» Collected data:

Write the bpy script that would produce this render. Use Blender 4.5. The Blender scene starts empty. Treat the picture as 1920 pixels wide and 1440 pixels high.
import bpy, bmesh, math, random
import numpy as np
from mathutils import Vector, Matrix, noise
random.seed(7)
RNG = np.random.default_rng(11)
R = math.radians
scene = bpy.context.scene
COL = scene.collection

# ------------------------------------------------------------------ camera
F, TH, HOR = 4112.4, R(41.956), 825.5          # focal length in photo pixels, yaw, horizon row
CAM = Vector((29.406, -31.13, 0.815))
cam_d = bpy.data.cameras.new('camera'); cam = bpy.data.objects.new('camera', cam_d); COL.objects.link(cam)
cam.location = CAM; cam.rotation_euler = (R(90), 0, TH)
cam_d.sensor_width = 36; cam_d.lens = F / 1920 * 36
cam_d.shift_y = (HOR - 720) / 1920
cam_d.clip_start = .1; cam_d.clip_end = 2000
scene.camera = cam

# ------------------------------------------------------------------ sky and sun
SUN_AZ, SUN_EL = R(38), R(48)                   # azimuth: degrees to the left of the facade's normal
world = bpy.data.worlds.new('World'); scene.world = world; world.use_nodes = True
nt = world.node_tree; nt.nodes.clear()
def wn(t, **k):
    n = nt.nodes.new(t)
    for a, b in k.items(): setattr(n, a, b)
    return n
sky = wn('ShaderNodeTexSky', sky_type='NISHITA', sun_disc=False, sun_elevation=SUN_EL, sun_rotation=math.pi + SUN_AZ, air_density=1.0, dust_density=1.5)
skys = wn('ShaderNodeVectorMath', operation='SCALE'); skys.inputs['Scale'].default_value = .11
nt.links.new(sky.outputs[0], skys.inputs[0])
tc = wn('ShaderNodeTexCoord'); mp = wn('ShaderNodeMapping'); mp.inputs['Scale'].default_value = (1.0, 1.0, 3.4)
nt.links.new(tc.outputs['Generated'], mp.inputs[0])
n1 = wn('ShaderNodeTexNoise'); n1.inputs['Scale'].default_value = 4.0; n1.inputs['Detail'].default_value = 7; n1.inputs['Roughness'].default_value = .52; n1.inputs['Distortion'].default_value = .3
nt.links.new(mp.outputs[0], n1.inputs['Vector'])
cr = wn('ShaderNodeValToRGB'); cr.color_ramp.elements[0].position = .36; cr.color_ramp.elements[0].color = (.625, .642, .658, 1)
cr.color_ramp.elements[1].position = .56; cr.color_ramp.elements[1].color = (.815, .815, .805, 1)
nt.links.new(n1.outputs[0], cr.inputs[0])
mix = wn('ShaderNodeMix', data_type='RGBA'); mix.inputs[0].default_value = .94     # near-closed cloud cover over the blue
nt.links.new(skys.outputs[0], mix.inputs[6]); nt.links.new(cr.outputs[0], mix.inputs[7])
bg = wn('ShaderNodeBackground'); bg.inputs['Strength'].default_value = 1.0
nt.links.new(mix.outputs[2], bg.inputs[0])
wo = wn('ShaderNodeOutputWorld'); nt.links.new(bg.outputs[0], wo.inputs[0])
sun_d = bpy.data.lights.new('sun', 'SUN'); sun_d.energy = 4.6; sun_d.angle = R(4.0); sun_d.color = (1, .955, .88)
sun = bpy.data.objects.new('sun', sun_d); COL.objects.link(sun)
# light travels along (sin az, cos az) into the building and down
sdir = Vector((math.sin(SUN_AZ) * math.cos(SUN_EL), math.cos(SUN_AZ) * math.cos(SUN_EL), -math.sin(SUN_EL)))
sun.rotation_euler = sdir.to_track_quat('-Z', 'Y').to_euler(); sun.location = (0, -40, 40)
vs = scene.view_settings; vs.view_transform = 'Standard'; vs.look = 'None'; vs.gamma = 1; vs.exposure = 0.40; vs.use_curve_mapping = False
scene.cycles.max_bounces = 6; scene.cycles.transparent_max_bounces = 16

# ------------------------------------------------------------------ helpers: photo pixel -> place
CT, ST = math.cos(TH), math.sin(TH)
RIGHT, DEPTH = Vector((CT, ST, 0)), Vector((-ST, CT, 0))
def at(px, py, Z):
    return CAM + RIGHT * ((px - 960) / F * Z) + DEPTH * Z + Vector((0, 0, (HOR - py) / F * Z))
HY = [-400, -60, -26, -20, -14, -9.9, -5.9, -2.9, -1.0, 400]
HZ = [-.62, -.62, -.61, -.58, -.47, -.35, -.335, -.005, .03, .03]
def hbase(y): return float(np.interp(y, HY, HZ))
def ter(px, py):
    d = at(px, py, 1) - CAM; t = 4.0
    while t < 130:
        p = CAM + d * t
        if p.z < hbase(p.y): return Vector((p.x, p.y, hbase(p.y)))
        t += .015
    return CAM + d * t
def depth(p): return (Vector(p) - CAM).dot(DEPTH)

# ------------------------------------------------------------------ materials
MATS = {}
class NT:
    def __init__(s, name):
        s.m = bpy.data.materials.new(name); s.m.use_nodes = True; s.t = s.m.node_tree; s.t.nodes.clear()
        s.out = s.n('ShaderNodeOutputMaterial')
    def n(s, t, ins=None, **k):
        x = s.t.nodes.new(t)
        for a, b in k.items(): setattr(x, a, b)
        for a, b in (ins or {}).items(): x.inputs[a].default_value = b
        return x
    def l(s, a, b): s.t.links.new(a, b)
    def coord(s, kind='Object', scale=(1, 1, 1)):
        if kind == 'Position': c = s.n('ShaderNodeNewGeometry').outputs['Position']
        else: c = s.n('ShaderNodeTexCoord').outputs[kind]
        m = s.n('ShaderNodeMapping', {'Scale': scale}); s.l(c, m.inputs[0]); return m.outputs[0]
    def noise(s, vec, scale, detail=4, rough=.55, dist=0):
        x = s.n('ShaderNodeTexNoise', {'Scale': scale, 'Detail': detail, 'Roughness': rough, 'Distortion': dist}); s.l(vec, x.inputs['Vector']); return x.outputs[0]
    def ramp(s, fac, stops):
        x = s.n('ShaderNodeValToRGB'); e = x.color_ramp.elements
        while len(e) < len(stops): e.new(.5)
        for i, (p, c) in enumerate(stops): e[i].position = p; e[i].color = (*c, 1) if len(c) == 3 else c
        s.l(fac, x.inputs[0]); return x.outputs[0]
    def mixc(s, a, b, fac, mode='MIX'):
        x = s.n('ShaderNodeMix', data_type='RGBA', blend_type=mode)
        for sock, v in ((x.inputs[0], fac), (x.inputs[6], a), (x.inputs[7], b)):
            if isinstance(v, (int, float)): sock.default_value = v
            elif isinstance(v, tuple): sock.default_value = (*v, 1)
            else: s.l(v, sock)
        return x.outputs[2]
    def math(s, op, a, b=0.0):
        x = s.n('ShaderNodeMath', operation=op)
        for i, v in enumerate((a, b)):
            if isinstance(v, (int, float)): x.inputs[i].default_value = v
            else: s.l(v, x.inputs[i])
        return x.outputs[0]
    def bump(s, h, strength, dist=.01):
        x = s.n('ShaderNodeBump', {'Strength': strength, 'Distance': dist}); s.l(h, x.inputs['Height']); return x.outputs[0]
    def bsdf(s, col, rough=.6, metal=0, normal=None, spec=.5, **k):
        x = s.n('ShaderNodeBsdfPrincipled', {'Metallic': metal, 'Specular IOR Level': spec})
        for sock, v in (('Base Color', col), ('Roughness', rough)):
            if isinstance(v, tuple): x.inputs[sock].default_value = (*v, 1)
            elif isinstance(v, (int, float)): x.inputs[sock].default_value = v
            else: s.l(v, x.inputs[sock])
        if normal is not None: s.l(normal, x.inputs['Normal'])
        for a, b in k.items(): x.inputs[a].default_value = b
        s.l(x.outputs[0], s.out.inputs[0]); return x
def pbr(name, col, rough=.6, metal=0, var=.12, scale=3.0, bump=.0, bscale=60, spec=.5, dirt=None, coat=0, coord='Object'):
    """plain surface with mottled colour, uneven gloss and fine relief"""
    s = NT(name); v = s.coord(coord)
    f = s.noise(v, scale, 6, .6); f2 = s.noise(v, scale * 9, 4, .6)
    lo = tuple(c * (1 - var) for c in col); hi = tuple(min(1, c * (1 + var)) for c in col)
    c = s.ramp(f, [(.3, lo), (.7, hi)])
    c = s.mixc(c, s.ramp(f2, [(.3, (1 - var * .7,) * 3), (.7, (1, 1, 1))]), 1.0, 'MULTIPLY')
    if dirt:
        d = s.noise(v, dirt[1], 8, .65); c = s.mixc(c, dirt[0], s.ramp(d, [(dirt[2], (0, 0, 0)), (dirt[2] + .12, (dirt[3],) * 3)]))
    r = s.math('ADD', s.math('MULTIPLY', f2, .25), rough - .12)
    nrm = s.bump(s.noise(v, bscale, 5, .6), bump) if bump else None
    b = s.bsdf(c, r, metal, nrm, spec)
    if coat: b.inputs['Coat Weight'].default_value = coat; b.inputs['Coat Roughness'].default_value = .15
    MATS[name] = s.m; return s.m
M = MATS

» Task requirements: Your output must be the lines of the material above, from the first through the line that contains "COL = scene.collection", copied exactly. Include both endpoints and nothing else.

» Problem solution:
Write the bpy script that would produce this render. Use Blender 4.5. The Blender scene starts empty. Treat the picture as 1920 pixels wide and 1440 pixels high.
import bpy, bmesh, math, random
import numpy as np
from mathutils import Vector, Matrix, noise
random.seed(7)
RNG = np.random.default_rng(11)
R = math.radians
scene = bpy.context.scene
COL = scene.collection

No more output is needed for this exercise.